[Begin Raw data]
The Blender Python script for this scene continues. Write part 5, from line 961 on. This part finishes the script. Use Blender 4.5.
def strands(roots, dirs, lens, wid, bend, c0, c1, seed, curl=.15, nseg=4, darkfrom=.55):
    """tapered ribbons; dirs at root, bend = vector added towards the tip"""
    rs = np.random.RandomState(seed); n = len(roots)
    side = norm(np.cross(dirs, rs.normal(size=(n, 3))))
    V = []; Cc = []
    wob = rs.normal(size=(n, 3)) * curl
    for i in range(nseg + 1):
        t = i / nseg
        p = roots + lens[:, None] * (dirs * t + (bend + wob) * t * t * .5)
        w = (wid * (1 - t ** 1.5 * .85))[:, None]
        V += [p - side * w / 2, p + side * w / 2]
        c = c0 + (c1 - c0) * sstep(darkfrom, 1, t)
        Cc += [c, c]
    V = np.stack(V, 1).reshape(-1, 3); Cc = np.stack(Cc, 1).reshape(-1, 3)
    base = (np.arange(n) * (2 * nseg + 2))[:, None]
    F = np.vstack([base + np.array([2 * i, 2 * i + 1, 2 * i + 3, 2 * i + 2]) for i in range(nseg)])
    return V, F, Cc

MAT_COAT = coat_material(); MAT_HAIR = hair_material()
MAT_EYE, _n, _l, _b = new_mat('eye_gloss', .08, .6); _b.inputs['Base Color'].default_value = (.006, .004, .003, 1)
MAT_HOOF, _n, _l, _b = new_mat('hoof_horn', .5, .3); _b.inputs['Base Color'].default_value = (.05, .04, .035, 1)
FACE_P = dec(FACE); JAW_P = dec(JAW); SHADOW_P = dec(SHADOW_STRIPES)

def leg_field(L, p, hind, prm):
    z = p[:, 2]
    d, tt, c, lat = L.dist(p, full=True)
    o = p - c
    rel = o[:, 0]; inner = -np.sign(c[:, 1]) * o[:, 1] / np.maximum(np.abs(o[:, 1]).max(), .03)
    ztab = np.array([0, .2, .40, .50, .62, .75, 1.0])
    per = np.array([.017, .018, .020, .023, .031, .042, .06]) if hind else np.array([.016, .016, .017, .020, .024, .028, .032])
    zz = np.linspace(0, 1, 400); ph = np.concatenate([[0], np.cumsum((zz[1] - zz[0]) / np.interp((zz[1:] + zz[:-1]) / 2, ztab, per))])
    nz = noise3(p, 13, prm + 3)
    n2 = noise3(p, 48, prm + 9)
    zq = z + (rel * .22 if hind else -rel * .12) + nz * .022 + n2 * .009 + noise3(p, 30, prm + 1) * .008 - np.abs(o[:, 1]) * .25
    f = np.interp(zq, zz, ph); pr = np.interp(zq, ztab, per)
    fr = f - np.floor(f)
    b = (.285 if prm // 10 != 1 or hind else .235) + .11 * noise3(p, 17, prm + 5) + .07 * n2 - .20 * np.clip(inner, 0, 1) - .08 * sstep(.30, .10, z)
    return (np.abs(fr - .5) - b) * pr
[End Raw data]
Extract all of the data shown above without alteration.

Solution to this task:
The Blender Python script for this scene continues. Write part 5, from line 961 on. This part finishes the script. Use Blender 4.5.
def strands(roots, dirs, lens, wid, bend, c0, c1, seed, curl=.15, nseg=4, darkfrom=.55):
    """tapered ribbons; dirs at root, bend = vector added towards the tip"""
    rs = np.random.RandomState(seed); n = len(roots)
    side = norm(np.cross(dirs, rs.normal(size=(n, 3))))
    V = []; Cc = []
    wob = rs.normal(size=(n, 3)) * curl
    for i in range(nseg + 1):
        t = i / nseg
        p = roots + lens[:, None] * (dirs * t + (bend + wob) * t * t * .5)
        w = (wid * (1 - t ** 1.5 * .85))[:, None]
        V += [p - side * w / 2, p + side * w / 2]
        c = c0 + (c1 - c0) * sstep(darkfrom, 1, t)
        Cc += [c, c]
    V = np.stack(V, 1).reshape(-1, 3); Cc = np.stack(Cc, 1).reshape(-1, 3)
    base = (np.arange(n) * (2 * nseg + 2))[:, None]
    F = np.vstack([base + np.array([2 * i, 2 * i + 1, 2 * i + 3, 2 * i + 2]) for i in range(nseg)])
    return V, F, Cc

MAT_COAT = coat_material(); MAT_HAIR = hair_material()
MAT_EYE, _n, _l, _b = new_mat('eye_gloss', .08, .6); _b.inputs['Base Color'].default_value = (.006, .004, .003, 1)
MAT_HOOF, _n, _l, _b = new_mat('hoof_horn', .5, .3); _b.inputs['Base Color'].default_value = (.05, .04, .035, 1)
FACE_P = dec(FACE); JAW_P = dec(JAW); SHADOW_P = dec(SHADOW_STRIPES)

def leg_field(L, p, hind, prm):
    z = p[:, 2]
    d, tt, c, lat = L.dist(p, full=True)
    o = p - c
    rel = o[:, 0]; inner = -np.sign(c[:, 1]) * o[:, 1] / np.maximum(np.abs(o[:, 1]).max(), .03)
    ztab = np.array([0, .2, .40, .50, .62, .75, 1.0])
    per = np.array([.017, .018, .020, .023, .031, .042, .06]) if hind else np.array([.016, .016, .017, .020, .024, .028, .032])
    zz = np.linspace(0, 1, 400); ph = np.concatenate([[0], np.cumsum((zz[1] - zz[0]) / np.interp((zz[1:] + zz[:-1]) / 2, ztab, per))])
    nz = noise3(p, 13, prm + 3)
    n2 = noise3(p, 48, prm + 9)
    zq = z + (rel * .22 if hind else -rel * .12) + nz * .022 + n2 * .009 + noise3(p, 30, prm + 1) * .008 - np.abs(o[:, 1]) * .25
    f = np.interp(zq, zz, ph); pr = np.interp(zq, ztab, per)
    fr = f - np.floor(f)
    b = (.285 if prm // 10 != 1 or hind else .235) + .11 * noise3(p, 17, prm + 5) + .07 * n2 - .20 * np.clip(inner, 0, 1) - .08 * sstep(.30, .10, z)
    return (np.abs(fr - .5) - b) * pr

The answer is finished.